Another expert helping with the project was Lucian Staiano-Daniels, who studies 17th century history and pike warfare, one of the few other times in history that spears were a primary weapon in combat. He helped oversee the use of the spears while also offering insight into how their use in battle changed over time, like for example, what impact gunpowder and stronger metals had in the 17th century.
“Every change in technology is intertwined with changes in social and cultural formation. It all happens at the same time,” he said.
Staiano-Daniels currently teaches as a visiting professor in Peace and Conflict Studies at Colgate University in New York.
Along with preparing for the phalanx exercise, the students also learned how to spin yarn, weave, leatherwork and make other crafts that ancient cultures would have performed.
Katelyn Winberg, one of the other students in the class, said being able to experience these kinds of crafts and hands-on activities adds to her learning of the material.
“I think my favorite part is kind of understanding how they had to do things back then, because it’s one thing reading about it,” she said.

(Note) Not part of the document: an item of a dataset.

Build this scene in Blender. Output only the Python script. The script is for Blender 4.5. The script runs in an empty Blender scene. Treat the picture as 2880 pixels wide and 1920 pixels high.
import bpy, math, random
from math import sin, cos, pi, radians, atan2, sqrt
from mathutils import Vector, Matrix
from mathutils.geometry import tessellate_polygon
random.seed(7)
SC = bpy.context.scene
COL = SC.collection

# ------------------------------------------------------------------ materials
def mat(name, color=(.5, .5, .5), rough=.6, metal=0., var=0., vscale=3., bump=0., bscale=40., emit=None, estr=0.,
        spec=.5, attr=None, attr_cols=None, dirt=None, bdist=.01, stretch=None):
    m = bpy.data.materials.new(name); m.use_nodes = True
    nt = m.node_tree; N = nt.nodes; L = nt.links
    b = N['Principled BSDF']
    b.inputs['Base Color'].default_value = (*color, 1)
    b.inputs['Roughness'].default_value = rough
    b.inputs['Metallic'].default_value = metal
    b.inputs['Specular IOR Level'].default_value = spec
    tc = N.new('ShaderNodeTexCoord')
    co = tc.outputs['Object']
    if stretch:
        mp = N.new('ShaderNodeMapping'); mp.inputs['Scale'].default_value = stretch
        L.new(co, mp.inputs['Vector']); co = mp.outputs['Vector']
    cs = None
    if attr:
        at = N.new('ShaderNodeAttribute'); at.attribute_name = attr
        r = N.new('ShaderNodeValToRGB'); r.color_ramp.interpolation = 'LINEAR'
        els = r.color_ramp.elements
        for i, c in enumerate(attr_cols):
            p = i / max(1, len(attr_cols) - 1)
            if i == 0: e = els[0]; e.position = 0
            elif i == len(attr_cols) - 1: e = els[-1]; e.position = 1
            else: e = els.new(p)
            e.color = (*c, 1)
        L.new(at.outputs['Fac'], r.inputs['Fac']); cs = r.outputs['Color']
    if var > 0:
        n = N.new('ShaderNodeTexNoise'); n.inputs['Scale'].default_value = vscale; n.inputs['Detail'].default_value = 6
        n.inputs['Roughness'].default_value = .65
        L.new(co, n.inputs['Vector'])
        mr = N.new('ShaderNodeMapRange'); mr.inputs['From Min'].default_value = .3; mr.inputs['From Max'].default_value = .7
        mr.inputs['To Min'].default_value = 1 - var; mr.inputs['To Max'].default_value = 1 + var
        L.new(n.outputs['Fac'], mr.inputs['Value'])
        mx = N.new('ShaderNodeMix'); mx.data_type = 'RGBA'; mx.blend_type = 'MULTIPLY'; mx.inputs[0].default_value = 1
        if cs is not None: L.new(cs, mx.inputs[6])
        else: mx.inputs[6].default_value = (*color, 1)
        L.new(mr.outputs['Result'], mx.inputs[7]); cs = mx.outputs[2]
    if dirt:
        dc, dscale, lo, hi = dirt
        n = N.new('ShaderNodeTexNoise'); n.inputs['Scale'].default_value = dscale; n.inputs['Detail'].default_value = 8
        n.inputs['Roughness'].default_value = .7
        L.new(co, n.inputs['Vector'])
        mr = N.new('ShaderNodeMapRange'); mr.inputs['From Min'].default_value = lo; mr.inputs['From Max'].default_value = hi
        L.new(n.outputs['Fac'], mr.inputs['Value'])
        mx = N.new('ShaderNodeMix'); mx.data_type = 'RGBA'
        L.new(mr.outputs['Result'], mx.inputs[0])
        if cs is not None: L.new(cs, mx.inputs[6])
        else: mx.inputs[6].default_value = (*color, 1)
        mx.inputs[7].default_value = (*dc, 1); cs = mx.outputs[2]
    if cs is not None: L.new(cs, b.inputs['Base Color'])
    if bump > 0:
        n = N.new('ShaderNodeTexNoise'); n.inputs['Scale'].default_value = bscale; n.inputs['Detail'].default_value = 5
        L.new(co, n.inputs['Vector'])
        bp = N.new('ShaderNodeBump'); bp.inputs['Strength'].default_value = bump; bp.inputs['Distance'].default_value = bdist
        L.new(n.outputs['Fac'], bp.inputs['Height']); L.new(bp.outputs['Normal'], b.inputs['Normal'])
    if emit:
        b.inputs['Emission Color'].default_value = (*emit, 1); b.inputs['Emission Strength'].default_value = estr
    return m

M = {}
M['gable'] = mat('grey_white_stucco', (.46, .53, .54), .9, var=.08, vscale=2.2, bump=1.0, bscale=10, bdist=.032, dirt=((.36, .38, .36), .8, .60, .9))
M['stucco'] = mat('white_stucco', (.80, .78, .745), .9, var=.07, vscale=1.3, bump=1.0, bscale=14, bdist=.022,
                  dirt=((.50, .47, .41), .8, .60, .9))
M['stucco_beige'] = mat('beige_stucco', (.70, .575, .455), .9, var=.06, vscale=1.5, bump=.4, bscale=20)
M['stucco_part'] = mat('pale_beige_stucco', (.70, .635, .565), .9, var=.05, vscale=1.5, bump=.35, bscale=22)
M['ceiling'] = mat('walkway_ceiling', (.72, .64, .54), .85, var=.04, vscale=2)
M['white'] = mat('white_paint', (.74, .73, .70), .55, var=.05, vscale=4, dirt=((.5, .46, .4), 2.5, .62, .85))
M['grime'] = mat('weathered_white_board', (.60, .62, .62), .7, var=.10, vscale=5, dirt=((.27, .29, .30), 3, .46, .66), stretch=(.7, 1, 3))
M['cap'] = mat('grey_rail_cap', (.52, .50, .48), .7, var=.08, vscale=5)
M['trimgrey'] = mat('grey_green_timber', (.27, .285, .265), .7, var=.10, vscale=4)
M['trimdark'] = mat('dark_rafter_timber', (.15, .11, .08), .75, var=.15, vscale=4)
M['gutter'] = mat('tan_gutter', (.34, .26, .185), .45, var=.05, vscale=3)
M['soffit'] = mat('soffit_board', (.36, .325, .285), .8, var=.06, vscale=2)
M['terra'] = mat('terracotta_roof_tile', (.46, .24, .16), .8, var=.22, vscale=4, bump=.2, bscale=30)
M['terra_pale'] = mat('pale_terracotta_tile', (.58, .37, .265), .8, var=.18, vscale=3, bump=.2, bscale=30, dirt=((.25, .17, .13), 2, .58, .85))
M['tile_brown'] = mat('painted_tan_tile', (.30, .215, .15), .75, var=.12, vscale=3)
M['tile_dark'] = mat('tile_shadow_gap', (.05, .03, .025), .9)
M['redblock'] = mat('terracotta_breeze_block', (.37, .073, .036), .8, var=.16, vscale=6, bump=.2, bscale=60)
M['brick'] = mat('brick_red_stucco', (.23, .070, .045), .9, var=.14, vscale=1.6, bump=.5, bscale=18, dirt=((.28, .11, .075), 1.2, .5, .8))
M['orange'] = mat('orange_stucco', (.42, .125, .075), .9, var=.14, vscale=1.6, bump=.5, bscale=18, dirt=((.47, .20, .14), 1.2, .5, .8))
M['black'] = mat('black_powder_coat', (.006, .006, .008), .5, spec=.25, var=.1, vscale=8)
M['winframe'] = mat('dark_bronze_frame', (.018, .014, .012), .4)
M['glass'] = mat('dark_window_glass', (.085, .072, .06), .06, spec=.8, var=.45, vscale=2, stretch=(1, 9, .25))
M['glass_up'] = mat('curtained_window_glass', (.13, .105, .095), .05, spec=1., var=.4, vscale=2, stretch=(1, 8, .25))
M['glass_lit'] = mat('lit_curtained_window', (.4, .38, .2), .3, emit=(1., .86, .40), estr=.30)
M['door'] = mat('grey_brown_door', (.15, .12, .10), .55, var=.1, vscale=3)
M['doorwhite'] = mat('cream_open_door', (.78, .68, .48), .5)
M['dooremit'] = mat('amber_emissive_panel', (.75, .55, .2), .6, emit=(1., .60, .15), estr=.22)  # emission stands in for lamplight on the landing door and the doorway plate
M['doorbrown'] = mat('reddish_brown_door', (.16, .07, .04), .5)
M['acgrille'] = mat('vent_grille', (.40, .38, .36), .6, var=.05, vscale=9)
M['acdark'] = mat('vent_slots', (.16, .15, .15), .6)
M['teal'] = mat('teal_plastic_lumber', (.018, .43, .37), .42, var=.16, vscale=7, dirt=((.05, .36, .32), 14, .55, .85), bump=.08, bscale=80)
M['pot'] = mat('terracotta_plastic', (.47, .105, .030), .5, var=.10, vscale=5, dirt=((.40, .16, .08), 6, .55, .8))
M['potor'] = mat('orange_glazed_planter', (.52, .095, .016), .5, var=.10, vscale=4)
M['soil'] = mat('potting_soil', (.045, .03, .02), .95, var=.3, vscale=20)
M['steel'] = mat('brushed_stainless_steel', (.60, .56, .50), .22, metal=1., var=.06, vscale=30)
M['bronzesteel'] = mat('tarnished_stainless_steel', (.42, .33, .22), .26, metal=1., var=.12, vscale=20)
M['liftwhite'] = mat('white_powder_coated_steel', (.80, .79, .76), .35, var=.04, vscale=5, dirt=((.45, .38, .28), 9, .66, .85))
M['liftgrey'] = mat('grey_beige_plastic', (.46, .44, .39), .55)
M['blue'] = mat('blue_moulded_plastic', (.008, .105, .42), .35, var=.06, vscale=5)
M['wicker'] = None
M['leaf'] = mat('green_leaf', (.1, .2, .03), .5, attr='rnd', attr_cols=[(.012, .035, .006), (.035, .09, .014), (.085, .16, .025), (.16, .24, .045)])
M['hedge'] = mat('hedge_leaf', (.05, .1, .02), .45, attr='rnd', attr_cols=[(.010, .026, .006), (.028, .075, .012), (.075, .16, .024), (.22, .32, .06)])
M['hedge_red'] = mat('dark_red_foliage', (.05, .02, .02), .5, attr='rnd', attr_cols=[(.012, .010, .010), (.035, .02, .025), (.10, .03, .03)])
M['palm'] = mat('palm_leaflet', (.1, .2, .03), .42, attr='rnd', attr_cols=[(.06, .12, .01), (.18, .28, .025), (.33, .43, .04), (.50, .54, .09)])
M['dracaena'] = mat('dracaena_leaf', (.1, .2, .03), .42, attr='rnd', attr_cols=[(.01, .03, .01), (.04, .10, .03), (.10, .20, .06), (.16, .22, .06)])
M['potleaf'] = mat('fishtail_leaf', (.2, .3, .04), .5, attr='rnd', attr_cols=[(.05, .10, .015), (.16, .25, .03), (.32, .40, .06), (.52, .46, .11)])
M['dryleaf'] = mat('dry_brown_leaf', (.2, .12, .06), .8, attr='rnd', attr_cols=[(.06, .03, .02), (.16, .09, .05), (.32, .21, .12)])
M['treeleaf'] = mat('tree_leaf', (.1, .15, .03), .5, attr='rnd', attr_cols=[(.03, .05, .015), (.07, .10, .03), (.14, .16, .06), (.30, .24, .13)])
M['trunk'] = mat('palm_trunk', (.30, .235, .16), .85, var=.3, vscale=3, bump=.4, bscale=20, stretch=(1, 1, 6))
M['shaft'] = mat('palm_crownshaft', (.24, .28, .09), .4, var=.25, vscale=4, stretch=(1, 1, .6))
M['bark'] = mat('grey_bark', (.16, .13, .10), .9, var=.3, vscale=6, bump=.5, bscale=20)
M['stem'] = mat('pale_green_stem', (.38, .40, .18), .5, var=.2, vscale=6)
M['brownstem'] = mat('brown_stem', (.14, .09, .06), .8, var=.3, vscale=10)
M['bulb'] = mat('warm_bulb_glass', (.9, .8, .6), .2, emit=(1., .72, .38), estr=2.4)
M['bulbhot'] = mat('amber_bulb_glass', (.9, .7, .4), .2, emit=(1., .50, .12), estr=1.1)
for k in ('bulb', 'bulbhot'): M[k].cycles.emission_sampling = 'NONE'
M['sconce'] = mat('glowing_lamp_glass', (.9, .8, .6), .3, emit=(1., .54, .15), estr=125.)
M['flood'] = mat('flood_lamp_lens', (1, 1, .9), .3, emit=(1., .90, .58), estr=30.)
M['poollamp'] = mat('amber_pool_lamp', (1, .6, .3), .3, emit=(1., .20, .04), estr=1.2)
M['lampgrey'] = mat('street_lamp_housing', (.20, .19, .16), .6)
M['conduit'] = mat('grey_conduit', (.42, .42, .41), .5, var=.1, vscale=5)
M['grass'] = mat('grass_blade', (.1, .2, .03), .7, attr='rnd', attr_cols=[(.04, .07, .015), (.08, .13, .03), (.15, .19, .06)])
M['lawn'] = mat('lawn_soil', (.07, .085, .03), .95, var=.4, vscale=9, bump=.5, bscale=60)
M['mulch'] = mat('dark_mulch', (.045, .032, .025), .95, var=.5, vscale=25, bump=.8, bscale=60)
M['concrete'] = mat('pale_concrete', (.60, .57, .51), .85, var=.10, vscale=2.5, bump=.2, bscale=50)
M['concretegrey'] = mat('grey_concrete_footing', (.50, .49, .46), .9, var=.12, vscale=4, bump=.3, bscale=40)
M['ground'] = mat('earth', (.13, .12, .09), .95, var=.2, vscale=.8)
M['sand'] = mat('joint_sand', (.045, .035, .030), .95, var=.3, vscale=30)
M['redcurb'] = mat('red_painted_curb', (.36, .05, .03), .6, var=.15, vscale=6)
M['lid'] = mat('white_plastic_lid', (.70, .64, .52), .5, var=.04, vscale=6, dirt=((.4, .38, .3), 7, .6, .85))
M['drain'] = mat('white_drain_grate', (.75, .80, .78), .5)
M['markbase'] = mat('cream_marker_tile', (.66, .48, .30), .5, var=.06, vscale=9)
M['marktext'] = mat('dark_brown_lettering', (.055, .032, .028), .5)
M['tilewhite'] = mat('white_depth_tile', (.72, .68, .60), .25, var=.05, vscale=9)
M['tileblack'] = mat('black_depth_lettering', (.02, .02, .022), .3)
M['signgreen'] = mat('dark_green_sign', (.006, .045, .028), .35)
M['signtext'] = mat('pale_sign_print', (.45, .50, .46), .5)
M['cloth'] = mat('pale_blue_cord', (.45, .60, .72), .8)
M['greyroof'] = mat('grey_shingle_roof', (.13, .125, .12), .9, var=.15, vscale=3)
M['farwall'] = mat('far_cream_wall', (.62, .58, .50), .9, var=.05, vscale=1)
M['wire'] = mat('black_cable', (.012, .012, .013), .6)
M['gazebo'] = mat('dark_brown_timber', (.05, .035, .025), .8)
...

Wrightson said being able to physically reenact the concepts they’re studying can help shed light on details they might miss otherwise.
“This is what modern history studies are about is experimental archeology, where you fill in gaps in our knowledge based on practical experience, and it combines the knowledge that you can learn from reenacting with professional historical studies and fill in the gaps that you have between the two,” he said.
Staiano-Daniels said having a hands-on learning class like this can appeal to a wider range of learning styles, making it easier for students to engage with the material.
He also added that recreating these kinds of historic experiences can help us better understand what it was like to live in that time.
“If we are dealing with either the history of society/the history of ordinary people, or the history of an individual person, an individual regiment, you’re eventually going to ask the question of, ‘what did it feel like to be the person, what did it feel like to be these people?’” he said.